====== PROVIDED DATA ======

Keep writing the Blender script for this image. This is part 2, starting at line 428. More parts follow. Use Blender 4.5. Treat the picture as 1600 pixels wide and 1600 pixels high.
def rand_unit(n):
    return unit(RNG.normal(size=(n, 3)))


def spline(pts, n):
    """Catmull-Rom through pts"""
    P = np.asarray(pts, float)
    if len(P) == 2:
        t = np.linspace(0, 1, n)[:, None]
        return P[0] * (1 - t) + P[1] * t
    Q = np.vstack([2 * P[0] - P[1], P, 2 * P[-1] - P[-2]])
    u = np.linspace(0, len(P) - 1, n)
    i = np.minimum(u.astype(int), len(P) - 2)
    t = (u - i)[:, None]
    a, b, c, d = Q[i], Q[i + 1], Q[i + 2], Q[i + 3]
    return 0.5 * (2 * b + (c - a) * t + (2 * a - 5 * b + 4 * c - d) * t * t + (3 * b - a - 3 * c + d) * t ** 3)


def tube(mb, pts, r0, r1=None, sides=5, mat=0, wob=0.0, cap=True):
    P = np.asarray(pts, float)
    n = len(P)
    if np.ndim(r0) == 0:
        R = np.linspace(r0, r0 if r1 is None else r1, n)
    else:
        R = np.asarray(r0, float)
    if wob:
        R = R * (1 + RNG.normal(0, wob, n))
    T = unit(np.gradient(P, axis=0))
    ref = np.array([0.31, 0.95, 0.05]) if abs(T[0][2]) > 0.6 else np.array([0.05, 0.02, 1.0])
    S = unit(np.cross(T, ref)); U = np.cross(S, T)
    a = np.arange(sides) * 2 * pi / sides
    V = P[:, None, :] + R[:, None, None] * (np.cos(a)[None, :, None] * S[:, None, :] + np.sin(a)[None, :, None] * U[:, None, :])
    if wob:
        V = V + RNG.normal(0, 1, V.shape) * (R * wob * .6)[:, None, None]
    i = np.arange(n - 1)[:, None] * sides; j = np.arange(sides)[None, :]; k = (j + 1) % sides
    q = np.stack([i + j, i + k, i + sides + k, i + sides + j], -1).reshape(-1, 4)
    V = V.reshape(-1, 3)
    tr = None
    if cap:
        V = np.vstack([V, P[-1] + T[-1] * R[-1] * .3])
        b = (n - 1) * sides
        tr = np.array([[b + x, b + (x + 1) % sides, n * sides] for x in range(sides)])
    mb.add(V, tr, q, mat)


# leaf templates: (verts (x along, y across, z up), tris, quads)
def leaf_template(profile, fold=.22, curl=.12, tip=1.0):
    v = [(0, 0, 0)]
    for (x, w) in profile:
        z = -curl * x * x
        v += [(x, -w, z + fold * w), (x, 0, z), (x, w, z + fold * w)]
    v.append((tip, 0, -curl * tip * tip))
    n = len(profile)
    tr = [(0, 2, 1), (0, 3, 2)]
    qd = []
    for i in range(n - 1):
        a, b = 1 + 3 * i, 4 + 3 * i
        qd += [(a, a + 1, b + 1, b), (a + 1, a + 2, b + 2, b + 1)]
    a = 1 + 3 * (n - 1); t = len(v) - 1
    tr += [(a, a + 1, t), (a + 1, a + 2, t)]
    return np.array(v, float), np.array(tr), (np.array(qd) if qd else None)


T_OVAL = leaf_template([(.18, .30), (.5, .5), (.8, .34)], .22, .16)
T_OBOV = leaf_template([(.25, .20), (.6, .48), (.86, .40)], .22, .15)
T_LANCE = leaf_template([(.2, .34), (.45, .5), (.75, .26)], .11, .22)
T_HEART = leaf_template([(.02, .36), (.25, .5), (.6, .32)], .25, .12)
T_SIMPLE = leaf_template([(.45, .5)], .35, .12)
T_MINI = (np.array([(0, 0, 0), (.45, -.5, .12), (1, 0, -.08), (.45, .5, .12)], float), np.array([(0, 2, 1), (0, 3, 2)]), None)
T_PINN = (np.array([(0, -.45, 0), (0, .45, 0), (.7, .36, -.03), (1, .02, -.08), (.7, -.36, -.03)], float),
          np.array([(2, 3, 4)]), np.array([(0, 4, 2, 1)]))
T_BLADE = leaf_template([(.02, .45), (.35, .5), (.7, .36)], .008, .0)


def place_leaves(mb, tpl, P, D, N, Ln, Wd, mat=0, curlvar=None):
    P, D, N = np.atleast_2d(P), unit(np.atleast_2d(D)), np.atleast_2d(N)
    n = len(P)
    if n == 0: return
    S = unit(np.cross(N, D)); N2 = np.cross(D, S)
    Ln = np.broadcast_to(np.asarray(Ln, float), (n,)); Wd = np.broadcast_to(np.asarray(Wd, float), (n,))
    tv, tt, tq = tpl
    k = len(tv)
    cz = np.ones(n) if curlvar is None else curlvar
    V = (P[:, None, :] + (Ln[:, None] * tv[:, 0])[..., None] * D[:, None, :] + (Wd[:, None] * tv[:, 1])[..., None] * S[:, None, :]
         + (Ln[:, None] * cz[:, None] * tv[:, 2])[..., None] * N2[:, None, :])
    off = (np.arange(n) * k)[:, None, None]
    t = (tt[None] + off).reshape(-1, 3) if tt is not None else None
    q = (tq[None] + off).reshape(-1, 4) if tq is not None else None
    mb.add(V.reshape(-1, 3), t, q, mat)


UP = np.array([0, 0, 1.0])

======

PROBLEM TO WORK ON:
Exactly repeat the lines running from the top of the listing to the line bearing "mb.add(V, tr, q, mat)", both of those lines included, and only them.

REPLY:
Keep writing the Blender script for this image. This is part 2, starting at line 428. More parts follow. Use Blender 4.5. Treat the picture as 1600 pixels wide and 1600 pixels high.
def rand_unit(n):
    return unit(RNG.normal(size=(n, 3)))


def spline(pts, n):
    """Catmull-Rom through pts"""
    P = np.asarray(pts, float)
    if len(P) == 2:
        t = np.linspace(0, 1, n)[:, None]
        return P[0] * (1 - t) + P[1] * t
    Q = np.vstack([2 * P[0] - P[1], P, 2 * P[-1] - P[-2]])
    u = np.linspace(0, len(P) - 1, n)
    i = np.minimum(u.astype(int), len(P) - 2)
    t = (u - i)[:, None]
    a, b, c, d = Q[i], Q[i + 1], Q[i + 2], Q[i + 3]
    return 0.5 * (2 * b + (c - a) * t + (2 * a - 5 * b + 4 * c - d) * t * t + (3 * b - a - 3 * c + d) * t ** 3)


def tube(mb, pts, r0, r1=None, sides=5, mat=0, wob=0.0, cap=True):
    P = np.asarray(pts, float)
    n = len(P)
    if np.ndim(r0) == 0:
        R = np.linspace(r0, r0 if r1 is None else r1, n)
    else:
        R = np.asarray(r0, float)
    if wob:
        R = R * (1 + RNG.normal(0, wob, n))
    T = unit(np.gradient(P, axis=0))
    ref = np.array([0.31, 0.95, 0.05]) if abs(T[0][2]) > 0.6 else np.array([0.05, 0.02, 1.0])
    S = unit(np.cross(T, ref)); U = np.cross(S, T)
    a = np.arange(sides) * 2 * pi / sides
    V = P[:, None, :] + R[:, None, None] * (np.cos(a)[None, :, None] * S[:, None, :] + np.sin(a)[None, :, None] * U[:, None, :])
    if wob:
        V = V + RNG.normal(0, 1, V.shape) * (R * wob * .6)[:, None, None]
    i = np.arange(n - 1)[:, None] * sides; j = np.arange(sides)[None, :]; k = (j + 1) % sides
    q = np.stack([i + j, i + k, i + sides + k, i + sides + j], -1).reshape(-1, 4)
    V = V.reshape(-1, 3)
    tr = None
    if cap:
        V = np.vstack([V, P[-1] + T[-1] * R[-1] * .3])
        b = (n - 1) * sides
        tr = np.array([[b + x, b + (x + 1) % sides, n * sides] for x in range(sides)])
    mb.add(V, tr, q, mat)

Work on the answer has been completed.